Source data |

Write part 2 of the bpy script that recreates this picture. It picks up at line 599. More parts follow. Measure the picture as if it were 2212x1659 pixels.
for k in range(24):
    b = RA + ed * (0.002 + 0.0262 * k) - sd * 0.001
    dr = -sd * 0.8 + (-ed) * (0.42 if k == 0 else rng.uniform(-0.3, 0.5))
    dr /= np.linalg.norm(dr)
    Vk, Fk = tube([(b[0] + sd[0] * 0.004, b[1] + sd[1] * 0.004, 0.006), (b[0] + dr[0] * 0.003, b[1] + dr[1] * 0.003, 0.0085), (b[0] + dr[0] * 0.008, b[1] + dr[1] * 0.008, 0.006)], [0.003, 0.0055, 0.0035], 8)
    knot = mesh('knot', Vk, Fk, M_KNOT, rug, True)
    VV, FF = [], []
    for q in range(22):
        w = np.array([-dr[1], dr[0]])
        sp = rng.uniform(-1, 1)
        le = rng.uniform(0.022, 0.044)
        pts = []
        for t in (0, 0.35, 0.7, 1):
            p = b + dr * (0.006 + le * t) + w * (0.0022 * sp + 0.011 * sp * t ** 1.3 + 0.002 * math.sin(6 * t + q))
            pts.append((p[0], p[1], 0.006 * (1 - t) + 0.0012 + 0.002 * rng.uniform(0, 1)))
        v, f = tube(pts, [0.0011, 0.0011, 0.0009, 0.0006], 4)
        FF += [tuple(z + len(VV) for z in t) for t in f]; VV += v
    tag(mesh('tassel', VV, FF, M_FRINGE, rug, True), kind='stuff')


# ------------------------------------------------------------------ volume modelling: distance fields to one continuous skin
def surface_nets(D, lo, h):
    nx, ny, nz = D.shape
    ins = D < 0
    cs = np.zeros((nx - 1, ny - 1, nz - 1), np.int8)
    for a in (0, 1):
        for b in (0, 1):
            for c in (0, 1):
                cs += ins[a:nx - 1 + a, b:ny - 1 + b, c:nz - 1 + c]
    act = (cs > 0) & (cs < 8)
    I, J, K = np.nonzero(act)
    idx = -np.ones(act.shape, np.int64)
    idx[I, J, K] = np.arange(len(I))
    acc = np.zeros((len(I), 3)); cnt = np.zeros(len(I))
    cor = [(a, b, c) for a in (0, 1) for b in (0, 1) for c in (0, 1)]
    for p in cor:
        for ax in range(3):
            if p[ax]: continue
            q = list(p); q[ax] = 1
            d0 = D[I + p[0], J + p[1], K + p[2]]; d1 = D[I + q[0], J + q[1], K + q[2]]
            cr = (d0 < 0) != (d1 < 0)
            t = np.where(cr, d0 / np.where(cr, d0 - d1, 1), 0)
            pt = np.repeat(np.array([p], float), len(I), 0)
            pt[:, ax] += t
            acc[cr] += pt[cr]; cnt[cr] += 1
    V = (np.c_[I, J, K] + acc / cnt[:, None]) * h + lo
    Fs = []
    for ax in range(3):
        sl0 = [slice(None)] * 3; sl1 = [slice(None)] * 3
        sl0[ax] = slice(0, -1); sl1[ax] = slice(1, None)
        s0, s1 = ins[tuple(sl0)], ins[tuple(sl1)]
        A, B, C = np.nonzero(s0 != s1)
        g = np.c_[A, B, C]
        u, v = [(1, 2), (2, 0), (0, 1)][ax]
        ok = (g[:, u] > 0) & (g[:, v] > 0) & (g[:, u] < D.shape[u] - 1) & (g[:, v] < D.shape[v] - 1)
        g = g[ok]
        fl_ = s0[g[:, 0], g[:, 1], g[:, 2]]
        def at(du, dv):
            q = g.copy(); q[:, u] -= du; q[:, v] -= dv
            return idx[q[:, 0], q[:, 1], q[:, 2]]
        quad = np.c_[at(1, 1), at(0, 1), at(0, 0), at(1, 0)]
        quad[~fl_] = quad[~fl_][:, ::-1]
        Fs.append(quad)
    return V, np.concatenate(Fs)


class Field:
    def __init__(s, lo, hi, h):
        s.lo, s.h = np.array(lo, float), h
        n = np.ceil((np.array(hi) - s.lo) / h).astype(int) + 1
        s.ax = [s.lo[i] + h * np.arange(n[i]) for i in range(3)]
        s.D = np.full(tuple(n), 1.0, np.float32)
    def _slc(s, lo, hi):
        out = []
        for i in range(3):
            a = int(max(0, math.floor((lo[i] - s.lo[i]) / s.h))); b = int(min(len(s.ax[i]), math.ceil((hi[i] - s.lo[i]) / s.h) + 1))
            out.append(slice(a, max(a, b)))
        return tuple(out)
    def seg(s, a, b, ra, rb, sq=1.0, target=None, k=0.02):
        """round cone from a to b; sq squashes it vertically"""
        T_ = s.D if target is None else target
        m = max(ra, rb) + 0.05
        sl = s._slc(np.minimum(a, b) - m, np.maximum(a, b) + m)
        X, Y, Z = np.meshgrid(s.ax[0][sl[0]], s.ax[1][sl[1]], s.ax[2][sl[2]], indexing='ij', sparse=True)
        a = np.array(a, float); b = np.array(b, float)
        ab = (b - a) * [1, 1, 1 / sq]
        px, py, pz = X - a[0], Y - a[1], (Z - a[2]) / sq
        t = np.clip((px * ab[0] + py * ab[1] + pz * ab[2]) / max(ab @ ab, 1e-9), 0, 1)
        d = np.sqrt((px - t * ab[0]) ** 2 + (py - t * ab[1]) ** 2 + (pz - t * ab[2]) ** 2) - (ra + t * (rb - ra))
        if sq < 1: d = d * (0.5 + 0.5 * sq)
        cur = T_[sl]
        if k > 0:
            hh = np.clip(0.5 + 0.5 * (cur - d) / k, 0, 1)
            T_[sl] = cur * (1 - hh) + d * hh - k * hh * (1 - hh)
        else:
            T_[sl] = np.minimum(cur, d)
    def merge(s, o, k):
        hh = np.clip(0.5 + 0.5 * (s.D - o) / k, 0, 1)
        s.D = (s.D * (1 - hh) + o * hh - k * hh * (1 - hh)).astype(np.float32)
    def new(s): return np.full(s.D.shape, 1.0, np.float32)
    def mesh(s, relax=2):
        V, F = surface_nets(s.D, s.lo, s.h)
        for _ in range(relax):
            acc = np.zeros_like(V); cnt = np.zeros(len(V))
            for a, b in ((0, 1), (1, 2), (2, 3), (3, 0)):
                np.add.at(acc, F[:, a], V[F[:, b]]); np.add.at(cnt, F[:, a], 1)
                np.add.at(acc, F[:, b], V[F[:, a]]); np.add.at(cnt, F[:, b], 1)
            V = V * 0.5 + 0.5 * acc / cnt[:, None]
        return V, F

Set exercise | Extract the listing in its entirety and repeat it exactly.

Solution |
Write part 2 of the bpy script that recreates this picture. It picks up at line 599. More parts follow. Measure the picture as if it were 2212x1659 pixels.
for k in range(24):
    b = RA + ed * (0.002 + 0.0262 * k) - sd * 0.001
    dr = -sd * 0.8 + (-ed) * (0.42 if k == 0 else rng.uniform(-0.3, 0.5))
    dr /= np.linalg.norm(dr)
    Vk, Fk = tube([(b[0] + sd[0] * 0.004, b[1] + sd[1] * 0.004, 0.006), (b[0] + dr[0] * 0.003, b[1] + dr[1] * 0.003, 0.0085), (b[0] + dr[0] * 0.008, b[1] + dr[1] * 0.008, 0.006)], [0.003, 0.0055, 0.0035], 8)
    knot = mesh('knot', Vk, Fk, M_KNOT, rug, True)
    VV, FF = [], []
    for q in range(22):
        w = np.array([-dr[1], dr[0]])
        sp = rng.uniform(-1, 1)
        le = rng.uniform(0.022, 0.044)
        pts = []
        for t in (0, 0.35, 0.7, 1):
            p = b + dr * (0.006 + le * t) + w * (0.0022 * sp + 0.011 * sp * t ** 1.3 + 0.002 * math.sin(6 * t + q))
            pts.append((p[0], p[1], 0.006 * (1 - t) + 0.0012 + 0.002 * rng.uniform(0, 1)))
        v, f = tube(pts, [0.0011, 0.0011, 0.0009, 0.0006], 4)
        FF += [tuple(z + len(VV) for z in t) for t in f]; VV += v
    tag(mesh('tassel', VV, FF, M_FRINGE, rug, True), kind='stuff')


# ------------------------------------------------------------------ volume modelling: distance fields to one continuous skin
def surface_nets(D, lo, h):
    nx, ny, nz = D.shape
    ins = D < 0
    cs = np.zeros((nx - 1, ny - 1, nz - 1), np.int8)
    for a in (0, 1):
        for b in (0, 1):
            for c in (0, 1):
                cs += ins[a:nx - 1 + a, b:ny - 1 + b, c:nz - 1 + c]
    act = (cs > 0) & (cs < 8)
    I, J, K = np.nonzero(act)
    idx = -np.ones(act.shape, np.int64)
    idx[I, J, K] = np.arange(len(I))
    acc = np.zeros((len(I), 3)); cnt = np.zeros(len(I))
    cor = [(a, b, c) for a in (0, 1) for b in (0, 1) for c in (0, 1)]
    for p in cor:
        for ax in range(3):
            if p[ax]: continue
            q = list(p); q[ax] = 1
            d0 = D[I + p[0], J + p[1], K + p[2]]; d1 = D[I + q[0], J + q[1], K + q[2]]
            cr = (d0 < 0) != (d1 < 0)
            t = np.where(cr, d0 / np.where(cr, d0 - d1, 1), 0)
            pt = np.repeat(np.array([p], float), len(I), 0)
            pt[:, ax] += t
            acc[cr] += pt[cr]; cnt[cr] += 1
    V = (np.c_[I, J, K] + acc / cnt[:, None]) * h + lo
    Fs = []
    for ax in range(3):
        sl0 = [slice(None)] * 3; sl1 = [slice(None)] * 3
        sl0[ax] = slice(0, -1); sl1[ax] = slice(1, None)
        s0, s1 = ins[tuple(sl0)], ins[tuple(sl1)]
        A, B, C = np.nonzero(s0 != s1)
        g = np.c_[A, B, C]
        u, v = [(1, 2), (2, 0), (0, 1)][ax]
        ok = (g[:, u] > 0) & (g[:, v] > 0) & (g[:, u] < D.shape[u] - 1) & (g[:, v] < D.shape[v] - 1)
        g = g[ok]
        fl_ = s0[g[:, 0], g[:, 1], g[:, 2]]
        def at(du, dv):
            q = g.copy(); q[:, u] -= du; q[:, v] -= dv
            return idx[q[:, 0], q[:, 1], q[:, 2]]
        quad = np.c_[at(1, 1), at(0, 1), at(0, 0), at(1, 0)]
        quad[~fl_] = quad[~fl_][:, ::-1]
        Fs.append(quad)
    return V, np.concatenate(Fs)


class Field:
    def __init__(s, lo, hi, h):
        s.lo, s.h = np.array(lo, float), h
        n = np.ceil((np.array(hi) - s.lo) / h).astype(int) + 1
        s.ax = [s.lo[i] + h * np.arange(n[i]) for i in range(3)]
        s.D = np.full(tuple(n), 1.0, np.float32)
    def _slc(s, lo, hi):
        out = []
        for i in range(3):
            a = int(max(0, math.floor((lo[i] - s.lo[i]) / s.h))); b = int(min(len(s.ax[i]), math.ceil((hi[i] - s.lo[i]) / s.h) + 1))
            out.append(slice(a, max(a, b)))
        return tuple(out)
    def seg(s, a, b, ra, rb, sq=1.0, target=None, k=0.02):
        """round cone from a to b; sq squashes it vertically"""
        T_ = s.D if target is None else target
        m = max(ra, rb) + 0.05
        sl = s._slc(np.minimum(a, b) - m, np.maximum(a, b) + m)
        X, Y, Z = np.meshgrid(s.ax[0][sl[0]], s.ax[1][sl[1]], s.ax[2][sl[2]], indexing='ij', sparse=True)
        a = np.array(a, float); b = np.array(b, float)
        ab = (b - a) * [1, 1, 1 / sq]
        px, py, pz = X - a[0], Y - a[1], (Z - a[2]) / sq
        t = np.clip((px * ab[0] + py * ab[1] + pz * ab[2]) / max(ab @ ab, 1e-9), 0, 1)
        d = np.sqrt((px - t * ab[0]) ** 2 + (py - t * ab[1]) ** 2 + (pz - t * ab[2]) ** 2) - (ra + t * (rb - ra))
        if sq < 1: d = d * (0.5 + 0.5 * sq)
        cur = T_[sl]
        if k > 0:
            hh = np.clip(0.5 + 0.5 * (cur - d) / k, 0, 1)
            T_[sl] = cur * (1 - hh) + d * hh - k * hh * (1 - hh)
        else:
            T_[sl] = np.minimum(cur, d)
    def merge(s, o, k):
        hh = np.clip(0.5 + 0.5 * (s.D - o) / k, 0, 1)
        s.D = (s.D * (1 - hh) + o * hh - k * hh * (1 - hh)).astype(np.float32)
    def new(s): return np.full(s.D.shape, 1.0, np.float32)
    def mesh(s, relax=2):
        V, F = surface_nets(s.D, s.lo, s.h)
        for _ in range(relax):
            acc = np.zeros_like(V); cnt = np.zeros(len(V))
            for a, b in ((0, 1), (1, 2), (2, 3), (3, 0)):
                np.add.at(acc, F[:, a], V[F[:, b]]); np.add.at(cnt, F[:, a], 1)
                np.add.at(acc, F[:, b], V[F[:, a]]); np.add.at(cnt, F[:, b], 1)
            V = V * 0.5 + 0.5 * acc / cnt[:, None]
        return V, F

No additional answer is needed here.